Hydrodeoxygenation of guaiacol over orthorhombic molybdenum carbide: a DFT and microkinetic study

Abstract

The hydrodeoxygenation of guaiacol is modelled over a (100) β-Mo₂C surface using density functional theory and microkinetic simulations. The thermochemistry of the process shows that the demethoxylation of the guaiacol, to form phenol, will be the initial steps, with a reaction energy of 29 kJ mol⁻¹ (i.e. endothermic) and a highest activation barrier of 112 kJ mol⁻¹. Subsequently, the dehydroxylation of the phenol, which has a rate-determining activation barrier of 145 kJ mol⁻¹, will lead to the formation of benzene, with an overall reaction energy for conversion from guaiacol of −91 kJ mol⁻¹ (i.e. exothermic).
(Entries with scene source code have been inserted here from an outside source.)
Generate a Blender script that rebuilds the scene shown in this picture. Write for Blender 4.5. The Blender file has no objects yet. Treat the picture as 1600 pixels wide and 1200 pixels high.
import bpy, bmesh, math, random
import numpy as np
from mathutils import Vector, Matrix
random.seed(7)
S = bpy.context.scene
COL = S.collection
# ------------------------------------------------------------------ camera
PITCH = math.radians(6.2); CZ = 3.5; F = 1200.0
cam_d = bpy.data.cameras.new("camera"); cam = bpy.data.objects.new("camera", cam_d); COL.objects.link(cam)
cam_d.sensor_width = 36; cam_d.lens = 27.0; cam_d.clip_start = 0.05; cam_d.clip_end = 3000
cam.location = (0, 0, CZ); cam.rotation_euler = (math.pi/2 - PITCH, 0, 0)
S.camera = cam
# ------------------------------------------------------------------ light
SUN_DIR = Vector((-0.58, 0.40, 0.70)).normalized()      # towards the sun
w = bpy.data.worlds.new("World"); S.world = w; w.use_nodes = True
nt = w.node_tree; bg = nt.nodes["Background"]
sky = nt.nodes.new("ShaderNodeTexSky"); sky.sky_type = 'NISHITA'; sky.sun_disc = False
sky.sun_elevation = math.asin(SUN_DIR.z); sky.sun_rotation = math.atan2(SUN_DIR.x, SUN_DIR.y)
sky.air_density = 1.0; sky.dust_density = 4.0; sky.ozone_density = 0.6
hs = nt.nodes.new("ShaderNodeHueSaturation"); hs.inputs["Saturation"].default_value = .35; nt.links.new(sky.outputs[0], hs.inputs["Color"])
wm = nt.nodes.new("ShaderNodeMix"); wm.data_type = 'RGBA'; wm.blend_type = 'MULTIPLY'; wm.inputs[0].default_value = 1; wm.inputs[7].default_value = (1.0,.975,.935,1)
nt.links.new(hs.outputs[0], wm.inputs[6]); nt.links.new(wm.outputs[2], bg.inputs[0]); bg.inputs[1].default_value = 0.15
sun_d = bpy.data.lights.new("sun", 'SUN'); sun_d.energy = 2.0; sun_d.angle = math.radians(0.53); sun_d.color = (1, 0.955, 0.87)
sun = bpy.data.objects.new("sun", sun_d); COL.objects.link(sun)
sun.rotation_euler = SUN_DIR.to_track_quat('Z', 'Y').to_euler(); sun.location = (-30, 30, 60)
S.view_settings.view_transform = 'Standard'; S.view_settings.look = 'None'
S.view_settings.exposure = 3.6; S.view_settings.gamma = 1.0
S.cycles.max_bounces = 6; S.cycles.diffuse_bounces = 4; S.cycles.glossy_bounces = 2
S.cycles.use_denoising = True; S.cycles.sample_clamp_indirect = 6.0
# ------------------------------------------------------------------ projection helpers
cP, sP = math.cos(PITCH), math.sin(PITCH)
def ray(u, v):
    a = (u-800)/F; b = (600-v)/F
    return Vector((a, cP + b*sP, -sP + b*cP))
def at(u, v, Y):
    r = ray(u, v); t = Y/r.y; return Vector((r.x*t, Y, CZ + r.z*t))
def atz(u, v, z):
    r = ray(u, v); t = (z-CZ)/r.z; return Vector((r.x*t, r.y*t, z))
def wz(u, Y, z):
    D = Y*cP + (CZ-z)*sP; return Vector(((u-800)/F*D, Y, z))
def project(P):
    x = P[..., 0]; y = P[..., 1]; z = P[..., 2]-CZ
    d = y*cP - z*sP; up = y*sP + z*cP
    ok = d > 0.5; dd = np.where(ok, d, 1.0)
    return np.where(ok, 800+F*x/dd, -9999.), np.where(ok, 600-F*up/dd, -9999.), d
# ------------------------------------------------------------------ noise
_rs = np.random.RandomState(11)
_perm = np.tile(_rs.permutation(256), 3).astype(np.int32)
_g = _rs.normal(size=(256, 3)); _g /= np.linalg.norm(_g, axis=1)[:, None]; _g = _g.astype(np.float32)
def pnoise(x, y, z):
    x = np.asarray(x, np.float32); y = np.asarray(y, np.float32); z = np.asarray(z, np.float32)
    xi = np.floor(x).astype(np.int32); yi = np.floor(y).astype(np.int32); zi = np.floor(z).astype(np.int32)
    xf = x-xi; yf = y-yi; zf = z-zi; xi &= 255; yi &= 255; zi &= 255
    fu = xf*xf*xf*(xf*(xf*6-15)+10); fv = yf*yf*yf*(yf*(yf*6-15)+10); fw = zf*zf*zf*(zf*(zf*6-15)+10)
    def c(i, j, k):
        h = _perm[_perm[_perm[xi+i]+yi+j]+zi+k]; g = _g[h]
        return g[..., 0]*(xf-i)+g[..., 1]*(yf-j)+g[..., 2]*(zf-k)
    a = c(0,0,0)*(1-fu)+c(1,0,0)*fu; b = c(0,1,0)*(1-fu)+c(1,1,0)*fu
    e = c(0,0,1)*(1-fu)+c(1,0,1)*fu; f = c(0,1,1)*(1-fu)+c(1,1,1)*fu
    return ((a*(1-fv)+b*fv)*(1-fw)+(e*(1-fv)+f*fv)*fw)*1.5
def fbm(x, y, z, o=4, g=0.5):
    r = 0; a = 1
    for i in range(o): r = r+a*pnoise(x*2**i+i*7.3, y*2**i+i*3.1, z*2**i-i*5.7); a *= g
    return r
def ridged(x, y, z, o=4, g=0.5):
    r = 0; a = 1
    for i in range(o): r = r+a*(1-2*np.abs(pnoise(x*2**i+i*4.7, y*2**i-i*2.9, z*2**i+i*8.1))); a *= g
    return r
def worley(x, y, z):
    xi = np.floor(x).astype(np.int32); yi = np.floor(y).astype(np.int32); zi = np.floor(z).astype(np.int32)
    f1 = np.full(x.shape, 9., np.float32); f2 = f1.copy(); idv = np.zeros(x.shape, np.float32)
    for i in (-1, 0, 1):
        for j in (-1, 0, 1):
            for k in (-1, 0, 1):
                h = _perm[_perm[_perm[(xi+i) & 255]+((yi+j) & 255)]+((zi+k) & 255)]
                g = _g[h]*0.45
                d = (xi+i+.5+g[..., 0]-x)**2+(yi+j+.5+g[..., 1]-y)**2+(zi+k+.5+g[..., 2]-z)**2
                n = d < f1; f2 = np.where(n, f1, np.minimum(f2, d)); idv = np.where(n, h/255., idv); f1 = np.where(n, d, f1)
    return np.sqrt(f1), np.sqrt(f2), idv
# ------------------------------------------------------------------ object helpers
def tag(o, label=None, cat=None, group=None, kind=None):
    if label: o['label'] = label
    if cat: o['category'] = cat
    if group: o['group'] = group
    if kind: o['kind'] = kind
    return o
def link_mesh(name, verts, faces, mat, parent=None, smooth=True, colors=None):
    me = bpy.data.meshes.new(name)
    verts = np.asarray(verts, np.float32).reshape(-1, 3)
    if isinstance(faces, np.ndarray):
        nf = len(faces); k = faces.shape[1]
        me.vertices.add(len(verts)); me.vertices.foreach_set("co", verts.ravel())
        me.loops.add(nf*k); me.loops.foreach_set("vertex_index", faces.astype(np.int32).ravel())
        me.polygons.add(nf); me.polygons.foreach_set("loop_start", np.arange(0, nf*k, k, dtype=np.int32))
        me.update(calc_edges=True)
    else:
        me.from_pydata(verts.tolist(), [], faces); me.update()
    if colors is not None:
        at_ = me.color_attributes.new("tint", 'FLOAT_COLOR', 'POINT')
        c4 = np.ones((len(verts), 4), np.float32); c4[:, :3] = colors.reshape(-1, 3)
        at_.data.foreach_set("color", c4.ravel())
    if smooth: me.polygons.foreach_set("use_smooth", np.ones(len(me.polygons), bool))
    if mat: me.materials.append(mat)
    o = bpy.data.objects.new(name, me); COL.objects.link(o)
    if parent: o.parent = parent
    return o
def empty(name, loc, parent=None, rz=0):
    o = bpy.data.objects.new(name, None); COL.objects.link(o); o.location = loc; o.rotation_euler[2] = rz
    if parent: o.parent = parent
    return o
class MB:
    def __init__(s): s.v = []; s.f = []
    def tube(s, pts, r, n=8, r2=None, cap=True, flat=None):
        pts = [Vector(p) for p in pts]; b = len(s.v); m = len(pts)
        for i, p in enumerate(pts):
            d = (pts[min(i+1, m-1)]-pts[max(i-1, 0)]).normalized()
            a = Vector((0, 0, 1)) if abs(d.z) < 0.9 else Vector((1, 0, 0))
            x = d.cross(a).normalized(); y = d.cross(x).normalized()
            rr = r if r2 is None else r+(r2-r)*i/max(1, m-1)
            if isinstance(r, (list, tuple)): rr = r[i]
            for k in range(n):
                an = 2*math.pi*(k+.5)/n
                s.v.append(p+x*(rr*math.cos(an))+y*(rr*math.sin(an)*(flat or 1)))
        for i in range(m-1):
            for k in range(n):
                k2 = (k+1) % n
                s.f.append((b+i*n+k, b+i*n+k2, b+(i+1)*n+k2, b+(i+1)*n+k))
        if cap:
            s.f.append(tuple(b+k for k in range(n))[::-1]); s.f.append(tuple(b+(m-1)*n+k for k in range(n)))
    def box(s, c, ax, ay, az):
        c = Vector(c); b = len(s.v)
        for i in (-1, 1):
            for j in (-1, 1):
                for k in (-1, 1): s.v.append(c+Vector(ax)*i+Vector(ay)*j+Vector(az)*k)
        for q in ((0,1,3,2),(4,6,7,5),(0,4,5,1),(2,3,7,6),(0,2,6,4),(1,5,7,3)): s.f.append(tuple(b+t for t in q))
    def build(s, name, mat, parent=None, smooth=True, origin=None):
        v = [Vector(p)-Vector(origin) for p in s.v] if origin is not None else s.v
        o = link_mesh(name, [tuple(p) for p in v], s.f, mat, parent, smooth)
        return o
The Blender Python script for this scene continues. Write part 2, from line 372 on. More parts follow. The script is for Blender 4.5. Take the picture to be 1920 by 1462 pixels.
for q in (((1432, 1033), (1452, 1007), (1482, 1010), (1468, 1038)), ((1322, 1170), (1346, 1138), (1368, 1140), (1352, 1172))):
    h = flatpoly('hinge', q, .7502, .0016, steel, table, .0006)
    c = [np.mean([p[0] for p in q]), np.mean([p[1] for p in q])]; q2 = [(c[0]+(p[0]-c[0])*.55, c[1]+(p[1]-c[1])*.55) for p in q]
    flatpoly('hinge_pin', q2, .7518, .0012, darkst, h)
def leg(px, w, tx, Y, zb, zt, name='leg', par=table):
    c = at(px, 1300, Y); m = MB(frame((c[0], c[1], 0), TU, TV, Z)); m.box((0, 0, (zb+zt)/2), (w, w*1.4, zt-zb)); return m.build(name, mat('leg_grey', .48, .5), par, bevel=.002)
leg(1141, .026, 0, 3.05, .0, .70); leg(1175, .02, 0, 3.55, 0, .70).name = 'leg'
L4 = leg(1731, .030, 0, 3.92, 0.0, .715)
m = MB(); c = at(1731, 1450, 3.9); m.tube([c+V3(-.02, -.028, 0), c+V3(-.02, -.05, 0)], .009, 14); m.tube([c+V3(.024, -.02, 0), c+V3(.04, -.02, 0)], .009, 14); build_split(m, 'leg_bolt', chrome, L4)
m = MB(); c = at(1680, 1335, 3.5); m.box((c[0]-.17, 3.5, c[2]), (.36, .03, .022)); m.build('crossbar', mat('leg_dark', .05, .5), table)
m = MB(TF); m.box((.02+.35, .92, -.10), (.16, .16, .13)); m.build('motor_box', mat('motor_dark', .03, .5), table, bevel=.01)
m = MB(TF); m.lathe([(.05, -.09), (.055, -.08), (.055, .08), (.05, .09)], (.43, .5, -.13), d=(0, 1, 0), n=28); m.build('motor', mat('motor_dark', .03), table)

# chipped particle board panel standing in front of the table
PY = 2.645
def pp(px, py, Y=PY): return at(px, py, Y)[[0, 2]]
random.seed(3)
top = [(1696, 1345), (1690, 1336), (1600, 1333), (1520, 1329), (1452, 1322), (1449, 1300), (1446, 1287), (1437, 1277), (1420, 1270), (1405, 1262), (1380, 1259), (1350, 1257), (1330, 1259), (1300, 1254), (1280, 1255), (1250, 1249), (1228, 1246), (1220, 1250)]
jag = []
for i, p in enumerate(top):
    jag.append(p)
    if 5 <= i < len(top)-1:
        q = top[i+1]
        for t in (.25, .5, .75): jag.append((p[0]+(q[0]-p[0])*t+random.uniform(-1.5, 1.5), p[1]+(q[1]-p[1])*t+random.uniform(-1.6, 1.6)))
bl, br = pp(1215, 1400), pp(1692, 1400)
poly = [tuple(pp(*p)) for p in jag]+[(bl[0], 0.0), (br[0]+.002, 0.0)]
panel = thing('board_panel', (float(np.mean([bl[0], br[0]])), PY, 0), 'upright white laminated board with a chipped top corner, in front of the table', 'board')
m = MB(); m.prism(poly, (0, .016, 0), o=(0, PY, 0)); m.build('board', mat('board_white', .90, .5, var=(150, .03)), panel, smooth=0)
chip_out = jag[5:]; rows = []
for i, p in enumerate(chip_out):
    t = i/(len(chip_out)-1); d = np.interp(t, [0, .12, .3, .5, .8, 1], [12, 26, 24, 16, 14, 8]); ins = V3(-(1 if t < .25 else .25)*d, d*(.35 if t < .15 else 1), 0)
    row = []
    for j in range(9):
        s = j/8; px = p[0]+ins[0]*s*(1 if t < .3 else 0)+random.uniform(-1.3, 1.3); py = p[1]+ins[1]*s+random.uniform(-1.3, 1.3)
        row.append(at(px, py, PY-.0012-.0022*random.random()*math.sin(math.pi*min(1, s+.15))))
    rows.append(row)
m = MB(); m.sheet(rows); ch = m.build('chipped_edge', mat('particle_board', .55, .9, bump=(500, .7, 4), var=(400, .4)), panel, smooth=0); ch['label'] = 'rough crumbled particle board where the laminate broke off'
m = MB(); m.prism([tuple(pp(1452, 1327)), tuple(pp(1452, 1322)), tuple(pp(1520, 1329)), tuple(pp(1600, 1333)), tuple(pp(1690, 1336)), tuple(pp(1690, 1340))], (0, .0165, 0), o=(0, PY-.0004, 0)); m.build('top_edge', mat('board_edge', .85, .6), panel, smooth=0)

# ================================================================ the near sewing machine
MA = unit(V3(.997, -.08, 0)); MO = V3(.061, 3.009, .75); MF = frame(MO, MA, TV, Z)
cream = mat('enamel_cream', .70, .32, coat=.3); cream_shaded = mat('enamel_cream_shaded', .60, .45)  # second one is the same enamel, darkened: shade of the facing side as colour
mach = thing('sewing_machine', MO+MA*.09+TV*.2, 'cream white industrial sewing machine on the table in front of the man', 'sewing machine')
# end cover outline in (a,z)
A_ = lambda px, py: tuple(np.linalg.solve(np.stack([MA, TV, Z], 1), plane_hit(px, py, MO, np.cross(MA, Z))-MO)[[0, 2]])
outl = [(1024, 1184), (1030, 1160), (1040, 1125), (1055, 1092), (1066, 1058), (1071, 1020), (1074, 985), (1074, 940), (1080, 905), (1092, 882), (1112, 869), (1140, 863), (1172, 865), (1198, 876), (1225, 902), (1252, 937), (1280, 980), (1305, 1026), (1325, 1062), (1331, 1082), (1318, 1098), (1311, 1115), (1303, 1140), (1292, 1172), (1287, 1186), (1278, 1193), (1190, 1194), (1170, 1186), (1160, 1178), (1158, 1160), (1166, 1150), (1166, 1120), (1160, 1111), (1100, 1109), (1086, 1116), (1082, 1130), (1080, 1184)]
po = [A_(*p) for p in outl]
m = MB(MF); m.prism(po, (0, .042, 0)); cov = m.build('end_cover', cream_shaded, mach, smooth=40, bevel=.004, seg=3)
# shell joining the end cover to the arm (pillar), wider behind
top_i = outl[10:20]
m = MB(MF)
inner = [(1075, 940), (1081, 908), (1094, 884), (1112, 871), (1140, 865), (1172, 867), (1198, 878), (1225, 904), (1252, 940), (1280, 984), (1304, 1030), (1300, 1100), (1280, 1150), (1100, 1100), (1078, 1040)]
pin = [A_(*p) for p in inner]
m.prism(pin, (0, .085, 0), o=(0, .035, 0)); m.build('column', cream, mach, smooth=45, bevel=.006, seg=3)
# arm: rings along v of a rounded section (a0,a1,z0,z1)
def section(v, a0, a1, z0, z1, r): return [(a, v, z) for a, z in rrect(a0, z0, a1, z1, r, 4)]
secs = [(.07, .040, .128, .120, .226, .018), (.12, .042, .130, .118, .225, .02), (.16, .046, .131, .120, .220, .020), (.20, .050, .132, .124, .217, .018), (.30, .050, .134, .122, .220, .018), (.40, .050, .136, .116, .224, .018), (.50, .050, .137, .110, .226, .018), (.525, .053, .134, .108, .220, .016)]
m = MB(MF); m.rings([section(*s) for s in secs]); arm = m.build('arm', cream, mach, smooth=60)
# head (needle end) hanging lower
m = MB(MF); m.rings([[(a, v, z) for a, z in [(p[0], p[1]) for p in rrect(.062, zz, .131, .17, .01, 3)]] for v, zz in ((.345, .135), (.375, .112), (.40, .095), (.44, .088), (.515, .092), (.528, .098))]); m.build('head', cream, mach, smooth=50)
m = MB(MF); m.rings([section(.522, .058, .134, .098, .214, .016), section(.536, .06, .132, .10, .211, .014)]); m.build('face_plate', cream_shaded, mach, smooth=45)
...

The sp² and sp hybridized carbon atoms of the molecular functional groups are found to dissociate on the surface with minimum energy barriers, while the hydrogenation of the adsorbed molecules requires higher energy. The microkinetic modelling, which is performed considering typical reaction conditions of 500 to 700 K, and a partial pressure ratio for H₂ : guaiacol of 1, shows quick formation and accumulation of phenol on the surface with increasing temperature, although high temperatures mitigate the guaiacol adsorption step. Based on simulated temperature programmed desorption (TPD), maximum conversion of guaiacol can be expected at 70% surface coverage of this species.